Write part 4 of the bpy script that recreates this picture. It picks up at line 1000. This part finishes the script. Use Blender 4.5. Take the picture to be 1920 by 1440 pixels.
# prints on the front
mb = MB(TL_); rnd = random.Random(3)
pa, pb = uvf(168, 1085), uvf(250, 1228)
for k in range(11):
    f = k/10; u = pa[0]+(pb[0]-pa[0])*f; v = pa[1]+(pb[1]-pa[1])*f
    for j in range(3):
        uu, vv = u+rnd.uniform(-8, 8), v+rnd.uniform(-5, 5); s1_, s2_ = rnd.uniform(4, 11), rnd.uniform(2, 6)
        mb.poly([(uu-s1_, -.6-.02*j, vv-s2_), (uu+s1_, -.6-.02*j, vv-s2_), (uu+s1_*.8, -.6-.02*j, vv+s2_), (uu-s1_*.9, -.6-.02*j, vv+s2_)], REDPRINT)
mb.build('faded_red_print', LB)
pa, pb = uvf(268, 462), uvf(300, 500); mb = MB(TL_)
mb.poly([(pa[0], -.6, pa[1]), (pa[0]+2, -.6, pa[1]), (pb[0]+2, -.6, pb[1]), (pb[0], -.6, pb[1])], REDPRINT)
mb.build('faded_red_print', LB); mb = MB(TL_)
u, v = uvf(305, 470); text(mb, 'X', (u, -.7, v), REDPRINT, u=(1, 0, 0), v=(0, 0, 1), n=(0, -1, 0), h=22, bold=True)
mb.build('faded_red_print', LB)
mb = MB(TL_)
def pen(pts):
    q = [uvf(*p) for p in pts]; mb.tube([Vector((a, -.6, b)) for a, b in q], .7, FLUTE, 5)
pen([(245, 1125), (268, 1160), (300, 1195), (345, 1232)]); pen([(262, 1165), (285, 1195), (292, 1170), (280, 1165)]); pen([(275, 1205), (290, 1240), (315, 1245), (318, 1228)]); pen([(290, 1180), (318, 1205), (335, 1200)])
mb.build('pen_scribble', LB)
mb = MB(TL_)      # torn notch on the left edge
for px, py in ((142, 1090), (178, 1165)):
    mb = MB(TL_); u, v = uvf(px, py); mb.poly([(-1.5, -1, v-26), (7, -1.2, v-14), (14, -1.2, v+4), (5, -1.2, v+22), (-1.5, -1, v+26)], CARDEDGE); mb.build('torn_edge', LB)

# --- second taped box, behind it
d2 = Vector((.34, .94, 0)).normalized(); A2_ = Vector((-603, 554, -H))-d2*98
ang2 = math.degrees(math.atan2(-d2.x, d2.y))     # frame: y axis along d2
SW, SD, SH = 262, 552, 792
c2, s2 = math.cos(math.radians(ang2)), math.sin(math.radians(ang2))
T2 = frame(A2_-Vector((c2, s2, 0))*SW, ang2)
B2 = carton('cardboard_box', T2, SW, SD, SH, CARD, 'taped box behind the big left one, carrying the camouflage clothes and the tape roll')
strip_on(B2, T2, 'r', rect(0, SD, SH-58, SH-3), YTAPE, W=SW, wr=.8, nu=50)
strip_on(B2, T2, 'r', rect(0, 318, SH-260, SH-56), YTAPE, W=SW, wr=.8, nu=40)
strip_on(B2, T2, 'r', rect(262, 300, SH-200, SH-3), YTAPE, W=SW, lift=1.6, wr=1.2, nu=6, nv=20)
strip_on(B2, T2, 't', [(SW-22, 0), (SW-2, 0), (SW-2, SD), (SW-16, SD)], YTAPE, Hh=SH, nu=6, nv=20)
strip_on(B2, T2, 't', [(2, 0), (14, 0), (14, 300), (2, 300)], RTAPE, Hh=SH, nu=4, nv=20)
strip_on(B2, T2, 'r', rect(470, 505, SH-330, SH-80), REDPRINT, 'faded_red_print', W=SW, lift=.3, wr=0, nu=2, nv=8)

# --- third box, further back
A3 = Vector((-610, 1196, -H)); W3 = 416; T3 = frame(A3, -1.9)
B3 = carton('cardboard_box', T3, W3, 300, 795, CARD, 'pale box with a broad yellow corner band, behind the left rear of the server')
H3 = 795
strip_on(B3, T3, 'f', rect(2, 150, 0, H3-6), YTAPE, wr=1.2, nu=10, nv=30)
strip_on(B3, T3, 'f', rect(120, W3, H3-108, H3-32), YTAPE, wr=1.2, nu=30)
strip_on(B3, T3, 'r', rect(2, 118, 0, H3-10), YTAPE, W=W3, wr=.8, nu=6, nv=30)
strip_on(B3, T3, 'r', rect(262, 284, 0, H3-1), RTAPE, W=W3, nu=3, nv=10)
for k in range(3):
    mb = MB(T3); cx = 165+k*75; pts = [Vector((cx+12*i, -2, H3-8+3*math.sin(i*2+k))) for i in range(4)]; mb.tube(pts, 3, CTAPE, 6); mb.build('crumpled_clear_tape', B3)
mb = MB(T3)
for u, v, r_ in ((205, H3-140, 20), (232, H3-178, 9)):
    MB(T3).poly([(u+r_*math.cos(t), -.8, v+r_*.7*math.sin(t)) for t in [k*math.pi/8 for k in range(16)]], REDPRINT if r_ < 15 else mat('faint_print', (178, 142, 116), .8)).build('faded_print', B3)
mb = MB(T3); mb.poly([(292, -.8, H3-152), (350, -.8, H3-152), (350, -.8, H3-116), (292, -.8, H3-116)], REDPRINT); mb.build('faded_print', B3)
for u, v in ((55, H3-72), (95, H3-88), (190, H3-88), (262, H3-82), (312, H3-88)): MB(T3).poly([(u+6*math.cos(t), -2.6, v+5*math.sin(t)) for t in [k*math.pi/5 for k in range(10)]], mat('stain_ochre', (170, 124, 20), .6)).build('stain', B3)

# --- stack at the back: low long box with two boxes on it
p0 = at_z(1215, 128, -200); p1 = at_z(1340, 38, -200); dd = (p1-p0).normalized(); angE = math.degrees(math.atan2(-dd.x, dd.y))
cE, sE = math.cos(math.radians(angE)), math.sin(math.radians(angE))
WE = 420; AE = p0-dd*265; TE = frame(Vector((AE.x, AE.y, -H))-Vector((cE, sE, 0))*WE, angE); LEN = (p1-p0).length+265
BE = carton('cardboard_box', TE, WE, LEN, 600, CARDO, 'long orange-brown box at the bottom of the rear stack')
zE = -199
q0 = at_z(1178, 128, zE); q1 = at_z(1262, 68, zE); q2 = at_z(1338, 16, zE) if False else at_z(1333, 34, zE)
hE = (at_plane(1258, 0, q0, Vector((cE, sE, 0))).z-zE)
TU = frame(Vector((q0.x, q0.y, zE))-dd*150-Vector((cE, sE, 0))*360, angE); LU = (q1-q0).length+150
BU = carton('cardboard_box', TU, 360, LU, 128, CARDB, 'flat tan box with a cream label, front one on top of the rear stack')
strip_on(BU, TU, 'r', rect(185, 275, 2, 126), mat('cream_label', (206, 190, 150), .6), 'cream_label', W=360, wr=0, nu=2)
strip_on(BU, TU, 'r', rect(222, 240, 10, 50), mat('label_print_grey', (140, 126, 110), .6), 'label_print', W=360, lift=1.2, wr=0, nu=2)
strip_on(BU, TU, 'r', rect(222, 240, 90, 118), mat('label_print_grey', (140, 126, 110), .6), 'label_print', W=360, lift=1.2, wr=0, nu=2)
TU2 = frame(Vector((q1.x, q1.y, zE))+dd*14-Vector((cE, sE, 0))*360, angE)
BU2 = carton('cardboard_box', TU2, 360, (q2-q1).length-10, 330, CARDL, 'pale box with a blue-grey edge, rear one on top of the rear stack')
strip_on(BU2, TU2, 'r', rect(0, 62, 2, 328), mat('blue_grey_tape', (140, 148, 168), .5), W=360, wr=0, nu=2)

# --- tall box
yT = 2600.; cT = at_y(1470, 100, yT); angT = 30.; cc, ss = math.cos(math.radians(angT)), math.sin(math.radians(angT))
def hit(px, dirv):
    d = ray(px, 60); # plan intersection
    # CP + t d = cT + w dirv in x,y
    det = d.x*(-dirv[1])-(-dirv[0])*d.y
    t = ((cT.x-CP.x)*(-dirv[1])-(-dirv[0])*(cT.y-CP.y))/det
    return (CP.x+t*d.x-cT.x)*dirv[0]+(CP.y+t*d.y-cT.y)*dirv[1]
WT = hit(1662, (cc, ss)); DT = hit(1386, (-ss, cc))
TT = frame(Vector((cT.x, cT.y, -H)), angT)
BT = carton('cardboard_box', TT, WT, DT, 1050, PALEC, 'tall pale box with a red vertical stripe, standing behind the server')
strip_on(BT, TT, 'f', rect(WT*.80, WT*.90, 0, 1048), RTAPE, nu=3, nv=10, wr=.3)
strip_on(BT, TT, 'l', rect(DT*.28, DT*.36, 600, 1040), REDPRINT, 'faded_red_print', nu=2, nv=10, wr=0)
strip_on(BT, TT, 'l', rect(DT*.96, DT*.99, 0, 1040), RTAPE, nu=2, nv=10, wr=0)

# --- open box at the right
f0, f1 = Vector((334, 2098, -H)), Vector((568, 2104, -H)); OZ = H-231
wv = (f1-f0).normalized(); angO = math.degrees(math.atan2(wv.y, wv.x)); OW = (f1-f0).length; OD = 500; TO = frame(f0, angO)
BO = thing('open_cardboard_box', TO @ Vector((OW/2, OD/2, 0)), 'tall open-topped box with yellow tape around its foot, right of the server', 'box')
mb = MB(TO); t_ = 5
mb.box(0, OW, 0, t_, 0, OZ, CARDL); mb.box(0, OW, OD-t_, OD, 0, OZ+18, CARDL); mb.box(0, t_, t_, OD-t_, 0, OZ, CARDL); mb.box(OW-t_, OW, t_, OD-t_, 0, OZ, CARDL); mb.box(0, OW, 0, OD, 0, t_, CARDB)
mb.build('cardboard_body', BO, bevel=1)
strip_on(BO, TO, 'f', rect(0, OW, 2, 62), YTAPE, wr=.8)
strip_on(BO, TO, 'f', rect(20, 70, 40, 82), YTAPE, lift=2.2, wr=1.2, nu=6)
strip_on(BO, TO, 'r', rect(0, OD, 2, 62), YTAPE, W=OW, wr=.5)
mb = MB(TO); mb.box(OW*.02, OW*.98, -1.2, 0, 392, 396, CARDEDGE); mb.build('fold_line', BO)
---
▸ What you should do:
Quote the listing word for word from its first line through the line in which "mb = MB(TL_); u, v" appears.

▸ Right answer:
Write part 4 of the bpy script that recreates this picture. It picks up at line 1000. This part finishes the script. Use Blender 4.5. Take the picture to be 1920 by 1440 pixels.
# prints on the front
mb = MB(TL_); rnd = random.Random(3)
pa, pb = uvf(168, 1085), uvf(250, 1228)
for k in range(11):
    f = k/10; u = pa[0]+(pb[0]-pa[0])*f; v = pa[1]+(pb[1]-pa[1])*f
    for j in range(3):
        uu, vv = u+rnd.uniform(-8, 8), v+rnd.uniform(-5, 5); s1_, s2_ = rnd.uniform(4, 11), rnd.uniform(2, 6)
        mb.poly([(uu-s1_, -.6-.02*j, vv-s2_), (uu+s1_, -.6-.02*j, vv-s2_), (uu+s1_*.8, -.6-.02*j, vv+s2_), (uu-s1_*.9, -.6-.02*j, vv+s2_)], REDPRINT)
mb.build('faded_red_print', LB)
pa, pb = uvf(268, 462), uvf(300, 500); mb = MB(TL_)
mb.poly([(pa[0], -.6, pa[1]), (pa[0]+2, -.6, pa[1]), (pb[0]+2, -.6, pb[1]), (pb[0], -.6, pb[1])], REDPRINT)
mb.build('faded_red_print', LB); mb = MB(TL_)
u, v = uvf(305, 470); text(mb, 'X', (u, -.7, v), REDPRINT, u=(1, 0, 0), v=(0, 0, 1), n=(0, -1, 0), h=22, bold=True)
mb.build('faded_red_print', LB)
mb = MB(TL_)
def pen(pts):
    q = [uvf(*p) for p in pts]; mb.tube([Vector((a, -.6, b)) for a, b in q], .7, FLUTE, 5)
pen([(245, 1125), (268, 1160), (300, 1195), (345, 1232)]); pen([(262, 1165), (285, 1195), (292, 1170), (280, 1165)]); pen([(275, 1205), (290, 1240), (315, 1245), (318, 1228)]); pen([(290, 1180), (318, 1205), (335, 1200)])
mb.build('pen_scribble', LB)
mb = MB(TL_)      # torn notch on the left edge
for px, py in ((142, 1090), (178, 1165)):
    mb = MB(TL_); u, v = uvf(px, py); mb.poly([(-1.5, -1, v-26), (7, -1.2, v-14), (14, -1.2, v+4), (5, -1.2, v+22), (-1.5, -1, v+26)], CARDEDGE); mb.build('torn_edge', LB)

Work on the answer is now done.